Sunday, August 5, 2007

Lectures on advanced topics in programming - 1

Google videos has interesting videos about lectures that were given in Google. The lecture series was aptly named: Advance Topics in Programming Languages:

Concurrency and Message Passing in Newsqueak - the lecture is given by the author of the famous book "The Unix programming Environment" - Rob Pike. He talks about the concurrent programming language 'Newsqueak' that he designed.


Parametric Polymorphism - this lecture is all about types, polymorphism, isomorphism, etc...

Transactional Memory at Sun - this lecture talks about what transactional memory is? why is it necessary? what are the current trends? The talk is mostly about the research thats being done at Sun Microsystems on Transactional Memory.

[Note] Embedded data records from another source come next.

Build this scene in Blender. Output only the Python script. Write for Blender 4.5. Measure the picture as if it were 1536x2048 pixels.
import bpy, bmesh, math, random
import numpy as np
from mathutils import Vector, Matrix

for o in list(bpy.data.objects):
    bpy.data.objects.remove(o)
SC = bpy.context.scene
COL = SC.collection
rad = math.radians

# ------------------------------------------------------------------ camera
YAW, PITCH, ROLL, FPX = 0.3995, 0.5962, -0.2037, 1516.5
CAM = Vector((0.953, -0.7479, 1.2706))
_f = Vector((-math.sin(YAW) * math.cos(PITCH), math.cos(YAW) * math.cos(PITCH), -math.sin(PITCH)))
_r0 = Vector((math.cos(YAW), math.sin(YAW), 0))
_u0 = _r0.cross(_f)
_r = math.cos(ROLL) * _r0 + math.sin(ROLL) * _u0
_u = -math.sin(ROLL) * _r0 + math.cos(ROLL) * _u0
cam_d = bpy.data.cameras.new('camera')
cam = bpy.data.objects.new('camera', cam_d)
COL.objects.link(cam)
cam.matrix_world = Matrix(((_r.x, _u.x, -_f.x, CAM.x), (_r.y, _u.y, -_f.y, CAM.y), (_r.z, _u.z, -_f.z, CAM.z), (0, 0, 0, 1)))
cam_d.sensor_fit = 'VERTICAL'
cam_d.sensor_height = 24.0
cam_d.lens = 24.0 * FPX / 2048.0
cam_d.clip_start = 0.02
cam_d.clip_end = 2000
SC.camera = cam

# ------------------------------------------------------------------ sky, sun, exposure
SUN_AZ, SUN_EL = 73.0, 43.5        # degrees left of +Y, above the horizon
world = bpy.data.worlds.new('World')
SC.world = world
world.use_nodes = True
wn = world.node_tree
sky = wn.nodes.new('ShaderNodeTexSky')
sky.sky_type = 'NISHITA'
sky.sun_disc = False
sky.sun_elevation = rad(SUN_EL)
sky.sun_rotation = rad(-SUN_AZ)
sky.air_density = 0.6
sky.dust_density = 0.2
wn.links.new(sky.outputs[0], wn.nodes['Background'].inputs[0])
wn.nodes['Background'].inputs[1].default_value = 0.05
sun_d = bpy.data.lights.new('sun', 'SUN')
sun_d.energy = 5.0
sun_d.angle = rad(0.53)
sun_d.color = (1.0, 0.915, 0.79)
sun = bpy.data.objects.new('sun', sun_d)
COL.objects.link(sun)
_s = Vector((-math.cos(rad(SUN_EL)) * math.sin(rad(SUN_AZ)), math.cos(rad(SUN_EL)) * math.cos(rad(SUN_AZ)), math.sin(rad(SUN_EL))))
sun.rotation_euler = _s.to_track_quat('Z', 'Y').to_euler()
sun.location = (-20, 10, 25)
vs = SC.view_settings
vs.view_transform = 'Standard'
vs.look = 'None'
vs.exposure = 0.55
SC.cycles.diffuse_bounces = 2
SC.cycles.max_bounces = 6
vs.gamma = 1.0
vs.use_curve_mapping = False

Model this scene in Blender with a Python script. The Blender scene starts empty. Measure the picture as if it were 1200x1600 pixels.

Faith, Evolution, and Programming Languages - I tried to give a gist about the lecture but I could not come up with a crisp and clear write up. So I am quoting it directly as given in the abstract:

"Faith and evolution provide complementary - and sometimes conflicting--models of the world, and they also can model the adoption of programming languages. Adherents of competing paradigms, such as functional and object-oriented programming, often appear motivated by faith. Families of related languages, such as C, C++, Java, and C#, may arise from pressures of evolution. As designers of languages, adoption rates provide us with scientific data, but the belief that elegant designs are better is a matter of faith. This talk traces one concept, second-order quantification, from its inception in the symbolic logic of Frege through to the generic features introduced in Java 5, touching on features of faith and evolution. The remarkable correspondence between natural deduction and functional programming informed the design of type classes in Haskell. Generics in Java evolved directly from Haskell type classes, and are designed to support evolution from legacy code to generic code. Links, a successor to Haskell aimed at AJAX-style three-tier web applications, aims to reconcile some of the conflict between dynamic and static approaches to
typing.
"

End User Software Engineering - as the topic says the lecture is about software engineering at the end-user level.

Resource Aware Programming - this lecture is on embedded systems related. The title says it all. The talk is about the resource-bounded computations.

Introduction To Digital Identity - this talk is all about identity and how to manage them. Its a nice introductory talk.

Hardware/Software Hacking: Joining the Real and the Virtual - this talk tells about some techniques of hardware and software hacking.